▸ Written instruction:
From the opening line of the records through the line bearing "np.clip(rng.normal(.20, .2, n)", set down every line exactly.

════

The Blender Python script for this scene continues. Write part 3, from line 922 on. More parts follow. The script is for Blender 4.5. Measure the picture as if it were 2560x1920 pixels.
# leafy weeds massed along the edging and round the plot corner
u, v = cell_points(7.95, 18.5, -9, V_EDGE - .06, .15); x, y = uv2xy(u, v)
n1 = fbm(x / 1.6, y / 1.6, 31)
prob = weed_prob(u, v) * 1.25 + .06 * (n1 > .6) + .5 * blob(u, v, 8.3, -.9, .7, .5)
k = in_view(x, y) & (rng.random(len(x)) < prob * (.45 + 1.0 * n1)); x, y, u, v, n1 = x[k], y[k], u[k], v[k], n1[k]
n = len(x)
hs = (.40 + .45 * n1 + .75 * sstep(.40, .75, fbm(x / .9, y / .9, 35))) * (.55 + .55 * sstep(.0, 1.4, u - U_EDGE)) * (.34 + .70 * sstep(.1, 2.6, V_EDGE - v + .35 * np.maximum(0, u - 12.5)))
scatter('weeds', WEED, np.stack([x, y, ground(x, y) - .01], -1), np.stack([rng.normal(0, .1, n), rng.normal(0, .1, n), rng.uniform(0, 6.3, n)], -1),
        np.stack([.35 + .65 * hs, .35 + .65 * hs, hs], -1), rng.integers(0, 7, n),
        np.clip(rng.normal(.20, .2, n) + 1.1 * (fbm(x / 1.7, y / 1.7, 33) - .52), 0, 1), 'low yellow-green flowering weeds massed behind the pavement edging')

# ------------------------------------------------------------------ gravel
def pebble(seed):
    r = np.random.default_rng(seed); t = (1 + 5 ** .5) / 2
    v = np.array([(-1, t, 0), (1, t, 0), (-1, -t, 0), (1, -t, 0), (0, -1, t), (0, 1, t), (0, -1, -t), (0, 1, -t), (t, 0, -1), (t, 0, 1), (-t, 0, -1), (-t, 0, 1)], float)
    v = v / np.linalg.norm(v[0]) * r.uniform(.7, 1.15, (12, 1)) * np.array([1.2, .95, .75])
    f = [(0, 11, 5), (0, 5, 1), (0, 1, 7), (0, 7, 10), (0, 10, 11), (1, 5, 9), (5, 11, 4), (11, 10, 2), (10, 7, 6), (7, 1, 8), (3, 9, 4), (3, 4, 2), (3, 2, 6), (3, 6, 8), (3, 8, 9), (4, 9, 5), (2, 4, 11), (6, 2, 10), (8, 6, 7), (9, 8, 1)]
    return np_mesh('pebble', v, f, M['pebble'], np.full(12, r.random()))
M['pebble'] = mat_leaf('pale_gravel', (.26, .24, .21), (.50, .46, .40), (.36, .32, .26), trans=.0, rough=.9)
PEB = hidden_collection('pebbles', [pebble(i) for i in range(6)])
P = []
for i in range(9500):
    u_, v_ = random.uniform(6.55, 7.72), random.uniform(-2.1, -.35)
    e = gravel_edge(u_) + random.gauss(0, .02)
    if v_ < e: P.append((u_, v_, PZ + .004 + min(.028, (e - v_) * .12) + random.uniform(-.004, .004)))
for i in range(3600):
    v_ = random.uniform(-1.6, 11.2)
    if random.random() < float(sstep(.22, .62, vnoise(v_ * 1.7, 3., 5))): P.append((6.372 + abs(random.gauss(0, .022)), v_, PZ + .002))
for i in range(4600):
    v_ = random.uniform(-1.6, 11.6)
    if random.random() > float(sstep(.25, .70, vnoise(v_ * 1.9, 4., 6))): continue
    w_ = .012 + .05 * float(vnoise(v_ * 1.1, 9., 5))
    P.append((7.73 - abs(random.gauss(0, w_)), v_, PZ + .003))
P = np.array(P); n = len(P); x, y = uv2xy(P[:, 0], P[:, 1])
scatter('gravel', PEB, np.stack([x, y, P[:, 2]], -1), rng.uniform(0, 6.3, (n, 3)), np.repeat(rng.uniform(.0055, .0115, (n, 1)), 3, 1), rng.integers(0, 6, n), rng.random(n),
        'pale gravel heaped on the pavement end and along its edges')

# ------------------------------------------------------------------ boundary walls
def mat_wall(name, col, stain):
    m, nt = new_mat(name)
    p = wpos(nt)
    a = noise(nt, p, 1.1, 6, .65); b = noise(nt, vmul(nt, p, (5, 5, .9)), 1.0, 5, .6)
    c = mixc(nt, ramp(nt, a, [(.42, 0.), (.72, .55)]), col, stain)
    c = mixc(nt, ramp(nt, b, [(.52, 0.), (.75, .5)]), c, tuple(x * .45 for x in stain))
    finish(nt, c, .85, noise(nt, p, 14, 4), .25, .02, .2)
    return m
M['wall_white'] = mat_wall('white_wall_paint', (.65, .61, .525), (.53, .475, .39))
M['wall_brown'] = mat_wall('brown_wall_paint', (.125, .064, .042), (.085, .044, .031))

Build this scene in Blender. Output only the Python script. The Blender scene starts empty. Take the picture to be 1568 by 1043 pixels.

════

▸ Exercise output:
The Blender Python script for this scene continues. Write part 3, from line 922 on. More parts follow. The script is for Blender 4.5. Measure the picture as if it were 2560x1920 pixels.
# leafy weeds massed along the edging and round the plot corner
u, v = cell_points(7.95, 18.5, -9, V_EDGE - .06, .15); x, y = uv2xy(u, v)
n1 = fbm(x / 1.6, y / 1.6, 31)
prob = weed_prob(u, v) * 1.25 + .06 * (n1 > .6) + .5 * blob(u, v, 8.3, -.9, .7, .5)
k = in_view(x, y) & (rng.random(len(x)) < prob * (.45 + 1.0 * n1)); x, y, u, v, n1 = x[k], y[k], u[k], v[k], n1[k]
n = len(x)
hs = (.40 + .45 * n1 + .75 * sstep(.40, .75, fbm(x / .9, y / .9, 35))) * (.55 + .55 * sstep(.0, 1.4, u - U_EDGE)) * (.34 + .70 * sstep(.1, 2.6, V_EDGE - v + .35 * np.maximum(0, u - 12.5)))
scatter('weeds', WEED, np.stack([x, y, ground(x, y) - .01], -1), np.stack([rng.normal(0, .1, n), rng.normal(0, .1, n), rng.uniform(0, 6.3, n)], -1),
        np.stack([.35 + .65 * hs, .35 + .65 * hs, hs], -1), rng.integers(0, 7, n),
        np.clip(rng.normal(.20, .2, n) + 1.1 * (fbm(x / 1.7, y / 1.7, 33) - .52), 0, 1), 'low yellow-green flowering weeds massed behind the pavement edging')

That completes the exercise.